En se projetant sur le temps long d’abord : la loi Climat et résilience donne trois décennies pour la mise en œuvre de l’objectif zéro artificilisation nette. Autant de temps pour explorer plus précisément les capacités du territoire à se renaturer. Au-delà de la notion de compensation et des « droits à artificialiser » qu’elle va offrir, la renaturation doit redessiner les paysages du territoire et mettre la biodiversité au cœur de nos réflexions.

En dézoomant ensuite : là où le ZAN se calcule à la parcelle, les ambitions territoriales s’imaginent à l’échelle des bassins de vie ou de mobilité. Les SCoT et PLUi doivent retrouver leur place dans cette réflexion. L’inter-SCoT permettrait d’être encore plus efficace. Le grand estuaire de la Seine n’offre-t-il pas cet espace de dialogue ?

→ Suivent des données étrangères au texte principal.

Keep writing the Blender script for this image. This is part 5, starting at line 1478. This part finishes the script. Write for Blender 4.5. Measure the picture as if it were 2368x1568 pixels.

Dans nos pratiques enfin, pour aider à l’émergence des projets au croisement de la modération foncière et de l’envie politique légitime de promouvoir son territoire. Les projections démographiques nous y obligent. La Normandie est sans doute la première région de France à devoir gérer cette trajectoire. Le projet politique peut-il s’affranchir d’une réalité statistique ? Assurément non. Pour autant, ces projections dictent-elles les ambitions d’un territoire qui croit en son industrie, son tourisme, sa biodiversité, sa ruralité et son agriculture et se donne les moyens de les développer (peu de territoires offrent cette diversité d’attractivité) ? Encore une fois, assurément non.

Repositionnons le projet au cœur de la réflexion ! Soyons inventifs pour n’être comptables que des ambitions et des réussites du territoire.